Aim of the task
Retype, word for word, the lines between the ones holding "Reconstruct this image" and "SC = bpy.context.scene", inclusive; pictures stay out of the copy.

Data for the task
▼

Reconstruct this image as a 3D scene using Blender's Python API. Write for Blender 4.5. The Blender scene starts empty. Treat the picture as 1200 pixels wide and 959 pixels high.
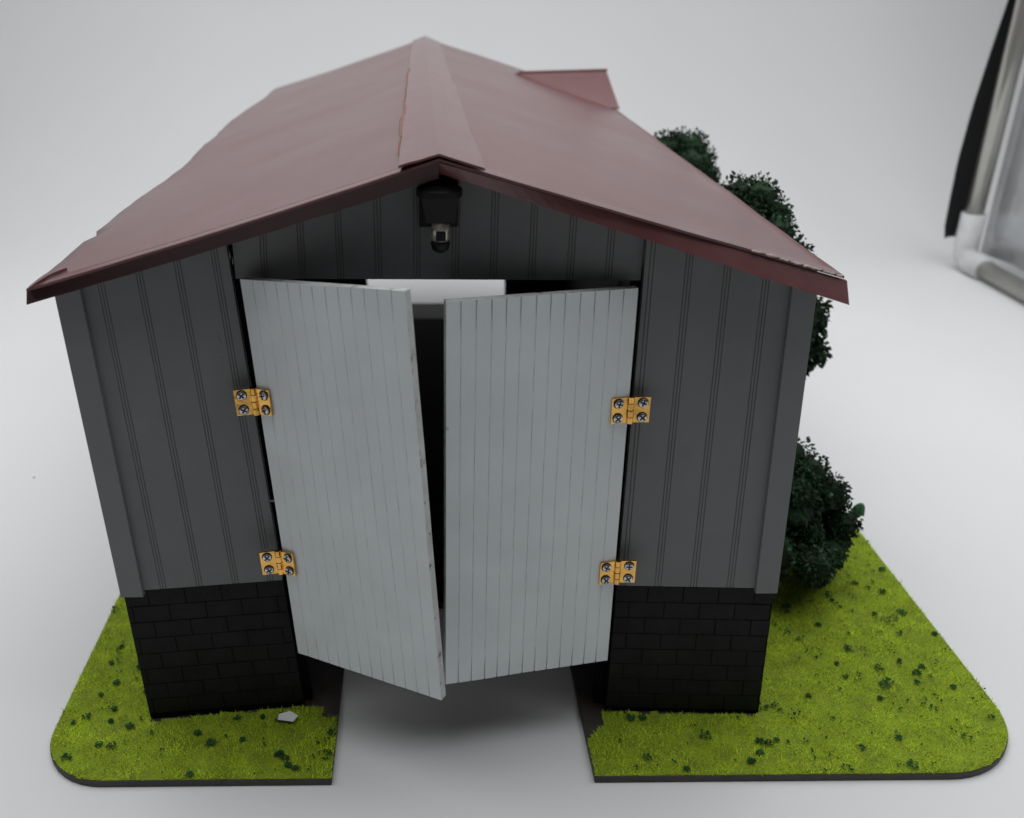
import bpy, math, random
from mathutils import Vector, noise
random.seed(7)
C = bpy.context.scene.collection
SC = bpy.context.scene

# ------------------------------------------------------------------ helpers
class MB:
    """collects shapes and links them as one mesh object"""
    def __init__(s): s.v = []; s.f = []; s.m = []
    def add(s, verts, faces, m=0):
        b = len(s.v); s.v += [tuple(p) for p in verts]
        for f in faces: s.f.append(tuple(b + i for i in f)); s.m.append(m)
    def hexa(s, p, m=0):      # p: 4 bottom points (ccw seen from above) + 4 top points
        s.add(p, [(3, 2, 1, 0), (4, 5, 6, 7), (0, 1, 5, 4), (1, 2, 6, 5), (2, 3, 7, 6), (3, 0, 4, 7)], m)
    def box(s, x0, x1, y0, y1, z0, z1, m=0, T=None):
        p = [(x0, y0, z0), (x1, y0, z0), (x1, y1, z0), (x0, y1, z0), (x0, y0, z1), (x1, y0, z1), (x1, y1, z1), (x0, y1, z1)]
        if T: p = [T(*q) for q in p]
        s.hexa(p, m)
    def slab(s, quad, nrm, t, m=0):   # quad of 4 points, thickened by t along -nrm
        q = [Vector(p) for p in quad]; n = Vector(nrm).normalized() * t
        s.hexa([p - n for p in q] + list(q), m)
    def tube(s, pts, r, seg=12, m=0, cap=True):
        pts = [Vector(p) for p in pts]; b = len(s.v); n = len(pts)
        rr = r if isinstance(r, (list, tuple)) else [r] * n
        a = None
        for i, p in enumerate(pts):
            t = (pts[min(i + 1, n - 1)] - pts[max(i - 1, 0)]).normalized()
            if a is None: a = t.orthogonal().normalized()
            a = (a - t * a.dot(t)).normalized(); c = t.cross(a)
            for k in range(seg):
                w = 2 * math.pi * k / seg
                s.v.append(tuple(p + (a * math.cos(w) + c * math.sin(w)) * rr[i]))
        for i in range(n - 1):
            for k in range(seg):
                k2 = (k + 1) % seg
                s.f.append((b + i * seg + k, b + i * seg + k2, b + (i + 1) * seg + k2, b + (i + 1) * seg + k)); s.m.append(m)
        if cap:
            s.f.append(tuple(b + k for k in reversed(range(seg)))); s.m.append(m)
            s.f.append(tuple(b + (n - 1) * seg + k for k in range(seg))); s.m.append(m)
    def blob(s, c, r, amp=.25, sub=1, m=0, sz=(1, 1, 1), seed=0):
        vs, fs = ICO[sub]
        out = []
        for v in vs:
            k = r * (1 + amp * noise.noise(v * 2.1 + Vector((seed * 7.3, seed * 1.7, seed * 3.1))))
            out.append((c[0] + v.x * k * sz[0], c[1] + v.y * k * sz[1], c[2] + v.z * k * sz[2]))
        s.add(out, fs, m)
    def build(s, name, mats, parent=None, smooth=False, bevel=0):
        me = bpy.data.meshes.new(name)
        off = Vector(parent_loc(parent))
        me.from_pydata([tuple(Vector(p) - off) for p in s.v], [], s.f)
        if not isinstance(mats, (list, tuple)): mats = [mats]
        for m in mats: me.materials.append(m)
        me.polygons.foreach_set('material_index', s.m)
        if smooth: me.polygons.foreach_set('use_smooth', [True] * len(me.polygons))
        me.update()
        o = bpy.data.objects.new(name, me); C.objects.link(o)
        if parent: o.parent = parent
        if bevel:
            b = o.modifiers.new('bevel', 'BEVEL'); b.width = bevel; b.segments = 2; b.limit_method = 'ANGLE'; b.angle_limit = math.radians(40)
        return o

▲
▼

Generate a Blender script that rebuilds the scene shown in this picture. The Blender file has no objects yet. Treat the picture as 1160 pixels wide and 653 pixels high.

▲

Full solution
Reconstruct this image as a 3D scene using Blender's Python API. Write for Blender 4.5. The Blender scene starts empty. Treat the picture as 1200 pixels wide and 959 pixels high.
import bpy, math, random
from mathutils import Vector, noise
random.seed(7)
C = bpy.context.scene.collection
SC = bpy.context.scene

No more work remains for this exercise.